How Will You Communicate in an Emergency

by Colin Berkshire

I have been pondering for some time how to communicate in the event of a true emergency. I don’t have a good answer.

Today’s Internet has very little headroom. A loss of 30% to 50% of capacity could completely gridlock communications. While that is less likely to happen during a regional storm than 40 years ago, it still could happen in a national emergency or if the US Government invoked call controls.

In the old days it was fun knowing I could get calls through during a snowstorm while others could not. In the old days the lines would block very easily because they couldn’t take more than about a 25% surge in traffic.

When the network overloaded in a region inbound calls to the region would all be blocked. The reason is that it was deemed more important to keep lines open for people calling out of a region (such as to say that you were OK.) it was found that call completion percentages were higher calling out of a region and into a disaster. So the norm was to allow out calls but not in calls.

This could be gamed. I took a certain joy during a snowstorm in getting my calls through.

The easiest trick was to call through an operator.
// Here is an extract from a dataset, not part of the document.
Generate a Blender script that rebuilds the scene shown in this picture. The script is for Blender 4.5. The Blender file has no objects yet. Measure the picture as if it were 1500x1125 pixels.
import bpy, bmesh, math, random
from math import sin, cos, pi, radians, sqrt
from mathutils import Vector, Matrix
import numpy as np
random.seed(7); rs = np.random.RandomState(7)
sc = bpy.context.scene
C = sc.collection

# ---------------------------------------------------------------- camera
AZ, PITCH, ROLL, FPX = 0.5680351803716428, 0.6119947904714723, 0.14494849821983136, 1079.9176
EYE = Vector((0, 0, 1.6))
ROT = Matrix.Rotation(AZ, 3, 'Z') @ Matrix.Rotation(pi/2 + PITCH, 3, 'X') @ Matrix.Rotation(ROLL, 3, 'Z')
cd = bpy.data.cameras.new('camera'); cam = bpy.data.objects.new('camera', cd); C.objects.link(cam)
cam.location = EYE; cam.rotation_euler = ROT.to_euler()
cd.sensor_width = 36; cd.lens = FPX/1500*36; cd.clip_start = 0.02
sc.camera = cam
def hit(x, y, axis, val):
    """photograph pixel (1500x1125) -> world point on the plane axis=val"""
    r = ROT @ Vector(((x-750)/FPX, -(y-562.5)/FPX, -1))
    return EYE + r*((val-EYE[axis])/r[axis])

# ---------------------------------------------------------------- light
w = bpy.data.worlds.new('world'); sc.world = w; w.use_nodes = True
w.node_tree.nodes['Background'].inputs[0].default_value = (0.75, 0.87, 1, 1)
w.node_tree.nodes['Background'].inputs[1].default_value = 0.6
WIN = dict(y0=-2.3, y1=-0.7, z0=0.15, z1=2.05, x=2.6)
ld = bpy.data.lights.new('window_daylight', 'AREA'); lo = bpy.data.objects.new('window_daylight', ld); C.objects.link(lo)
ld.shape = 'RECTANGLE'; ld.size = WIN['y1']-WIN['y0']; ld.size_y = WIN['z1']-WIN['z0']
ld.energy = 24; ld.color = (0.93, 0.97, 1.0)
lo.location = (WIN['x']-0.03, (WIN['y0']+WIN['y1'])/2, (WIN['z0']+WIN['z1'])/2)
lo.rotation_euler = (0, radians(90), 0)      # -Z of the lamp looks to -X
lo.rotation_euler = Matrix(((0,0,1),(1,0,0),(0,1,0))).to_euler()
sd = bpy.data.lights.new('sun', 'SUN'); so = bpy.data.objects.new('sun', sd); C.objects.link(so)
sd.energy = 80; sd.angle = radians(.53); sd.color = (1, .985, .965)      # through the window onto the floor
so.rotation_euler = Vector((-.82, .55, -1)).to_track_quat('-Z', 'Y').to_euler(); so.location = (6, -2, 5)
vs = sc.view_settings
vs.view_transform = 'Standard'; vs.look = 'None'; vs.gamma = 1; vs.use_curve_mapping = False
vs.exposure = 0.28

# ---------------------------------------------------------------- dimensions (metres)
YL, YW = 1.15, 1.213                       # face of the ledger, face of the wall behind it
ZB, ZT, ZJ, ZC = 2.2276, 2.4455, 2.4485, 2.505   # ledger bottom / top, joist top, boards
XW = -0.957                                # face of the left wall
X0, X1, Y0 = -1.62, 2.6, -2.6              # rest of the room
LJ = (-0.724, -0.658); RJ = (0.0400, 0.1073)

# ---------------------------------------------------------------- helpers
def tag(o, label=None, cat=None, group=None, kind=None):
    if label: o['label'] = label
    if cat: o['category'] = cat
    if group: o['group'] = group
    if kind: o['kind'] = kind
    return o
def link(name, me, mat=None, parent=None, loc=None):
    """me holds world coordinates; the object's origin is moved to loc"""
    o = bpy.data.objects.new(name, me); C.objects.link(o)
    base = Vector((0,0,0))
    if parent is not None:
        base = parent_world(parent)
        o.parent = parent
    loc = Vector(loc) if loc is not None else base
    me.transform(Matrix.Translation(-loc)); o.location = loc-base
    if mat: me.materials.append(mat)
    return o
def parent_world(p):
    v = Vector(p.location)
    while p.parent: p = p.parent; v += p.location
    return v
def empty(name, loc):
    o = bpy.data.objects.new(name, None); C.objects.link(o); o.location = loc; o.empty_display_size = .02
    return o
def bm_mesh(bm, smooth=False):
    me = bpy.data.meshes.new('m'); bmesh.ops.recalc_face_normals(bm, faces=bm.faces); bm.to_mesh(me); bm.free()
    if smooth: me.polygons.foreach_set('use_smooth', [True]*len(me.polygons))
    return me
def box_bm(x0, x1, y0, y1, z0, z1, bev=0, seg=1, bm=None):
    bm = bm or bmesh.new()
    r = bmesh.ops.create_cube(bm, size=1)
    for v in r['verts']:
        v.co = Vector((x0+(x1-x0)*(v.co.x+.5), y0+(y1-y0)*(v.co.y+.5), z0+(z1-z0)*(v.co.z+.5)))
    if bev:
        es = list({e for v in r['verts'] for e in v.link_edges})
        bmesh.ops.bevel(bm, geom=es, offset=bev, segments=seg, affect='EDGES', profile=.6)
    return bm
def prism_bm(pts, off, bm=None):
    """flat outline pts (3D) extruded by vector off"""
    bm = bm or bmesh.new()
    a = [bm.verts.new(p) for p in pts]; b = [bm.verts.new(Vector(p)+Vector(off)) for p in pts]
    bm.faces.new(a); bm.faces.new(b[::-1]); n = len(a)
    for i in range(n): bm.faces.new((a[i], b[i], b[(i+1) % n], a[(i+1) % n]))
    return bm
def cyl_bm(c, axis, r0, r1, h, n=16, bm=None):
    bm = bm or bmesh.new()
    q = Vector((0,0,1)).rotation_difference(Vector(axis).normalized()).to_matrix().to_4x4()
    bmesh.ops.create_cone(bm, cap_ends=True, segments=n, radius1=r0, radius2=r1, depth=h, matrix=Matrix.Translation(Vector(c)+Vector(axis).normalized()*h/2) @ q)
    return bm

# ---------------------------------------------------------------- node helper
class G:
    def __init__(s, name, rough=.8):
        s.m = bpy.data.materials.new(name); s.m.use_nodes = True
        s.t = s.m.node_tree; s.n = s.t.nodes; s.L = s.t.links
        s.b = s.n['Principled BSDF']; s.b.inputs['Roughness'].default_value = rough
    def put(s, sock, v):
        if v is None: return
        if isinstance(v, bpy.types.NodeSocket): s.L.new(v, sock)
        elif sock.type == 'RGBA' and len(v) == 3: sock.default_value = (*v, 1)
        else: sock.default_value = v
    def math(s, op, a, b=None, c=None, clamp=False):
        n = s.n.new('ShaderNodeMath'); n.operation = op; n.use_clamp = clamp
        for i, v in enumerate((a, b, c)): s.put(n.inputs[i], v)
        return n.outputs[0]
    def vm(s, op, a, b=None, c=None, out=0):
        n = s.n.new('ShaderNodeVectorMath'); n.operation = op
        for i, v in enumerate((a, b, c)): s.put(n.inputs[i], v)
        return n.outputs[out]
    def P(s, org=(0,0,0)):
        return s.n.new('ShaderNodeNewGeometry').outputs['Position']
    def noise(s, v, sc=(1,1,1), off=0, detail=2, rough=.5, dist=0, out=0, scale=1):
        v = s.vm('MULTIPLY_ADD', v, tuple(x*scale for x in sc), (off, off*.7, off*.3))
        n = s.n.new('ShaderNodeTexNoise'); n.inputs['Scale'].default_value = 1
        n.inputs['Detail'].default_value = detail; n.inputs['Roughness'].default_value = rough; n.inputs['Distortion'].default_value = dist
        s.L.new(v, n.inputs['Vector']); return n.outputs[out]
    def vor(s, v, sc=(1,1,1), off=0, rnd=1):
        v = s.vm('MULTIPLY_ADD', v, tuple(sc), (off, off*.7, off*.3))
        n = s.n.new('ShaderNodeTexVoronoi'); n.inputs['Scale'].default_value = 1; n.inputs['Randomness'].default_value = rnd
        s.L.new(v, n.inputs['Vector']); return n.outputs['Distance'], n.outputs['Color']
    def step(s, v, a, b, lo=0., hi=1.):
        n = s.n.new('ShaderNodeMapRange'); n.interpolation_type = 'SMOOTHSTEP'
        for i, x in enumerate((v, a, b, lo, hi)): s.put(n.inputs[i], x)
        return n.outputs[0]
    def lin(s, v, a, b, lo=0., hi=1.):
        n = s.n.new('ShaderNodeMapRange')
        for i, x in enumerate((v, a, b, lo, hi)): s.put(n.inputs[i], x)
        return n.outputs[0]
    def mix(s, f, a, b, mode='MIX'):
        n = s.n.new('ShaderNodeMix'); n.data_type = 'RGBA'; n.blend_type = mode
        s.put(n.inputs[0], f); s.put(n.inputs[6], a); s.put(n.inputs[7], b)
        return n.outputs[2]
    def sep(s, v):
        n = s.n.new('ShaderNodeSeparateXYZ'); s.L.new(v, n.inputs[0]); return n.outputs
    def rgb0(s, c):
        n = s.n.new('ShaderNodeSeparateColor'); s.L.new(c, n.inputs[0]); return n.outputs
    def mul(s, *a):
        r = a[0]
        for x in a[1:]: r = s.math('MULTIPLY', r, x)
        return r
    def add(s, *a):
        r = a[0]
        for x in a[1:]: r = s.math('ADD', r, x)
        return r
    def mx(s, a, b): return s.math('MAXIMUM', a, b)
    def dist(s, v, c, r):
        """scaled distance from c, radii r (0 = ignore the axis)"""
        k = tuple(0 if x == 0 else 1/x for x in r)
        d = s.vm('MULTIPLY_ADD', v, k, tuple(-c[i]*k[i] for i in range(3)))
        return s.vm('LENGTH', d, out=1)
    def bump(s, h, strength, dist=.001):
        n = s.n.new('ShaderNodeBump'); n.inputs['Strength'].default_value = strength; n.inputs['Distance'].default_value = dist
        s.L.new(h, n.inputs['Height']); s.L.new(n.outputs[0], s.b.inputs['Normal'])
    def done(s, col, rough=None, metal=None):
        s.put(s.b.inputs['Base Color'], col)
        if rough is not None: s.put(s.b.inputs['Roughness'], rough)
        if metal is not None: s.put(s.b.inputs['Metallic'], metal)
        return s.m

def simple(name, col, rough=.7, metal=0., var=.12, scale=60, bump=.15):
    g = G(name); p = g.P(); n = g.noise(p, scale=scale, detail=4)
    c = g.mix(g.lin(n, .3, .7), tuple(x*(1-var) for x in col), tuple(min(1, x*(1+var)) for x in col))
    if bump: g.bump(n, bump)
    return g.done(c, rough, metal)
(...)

You could call collect, or use third party billing. One time I called my parents (who were in the midst of a terrible snowstorm) by third party billing the call to the number I was calling from. The operator didn’t even mention that it was odd that I would use an operator to third party bill to my own number.

You see, the lines were also kept open for operators. So third party billing would access these open lines. The lines were kept open for operators for two reasons. One was that operator rates were higher so these calls were more profitable. But the other reason was that emergency responders were given a code-word and number to signal that they had a priority need to use the lines.

If the network was very badly overloaded you could use a coin phone. Dial tones would be rationed during an overload, but certain classes of phone service such as coin phones weren’t throttled. Their calls would also go through at a higher rate.

Today I don’t know how I could get my calls to go through ahead of others. The internet sort of makes it difficult to jump the line.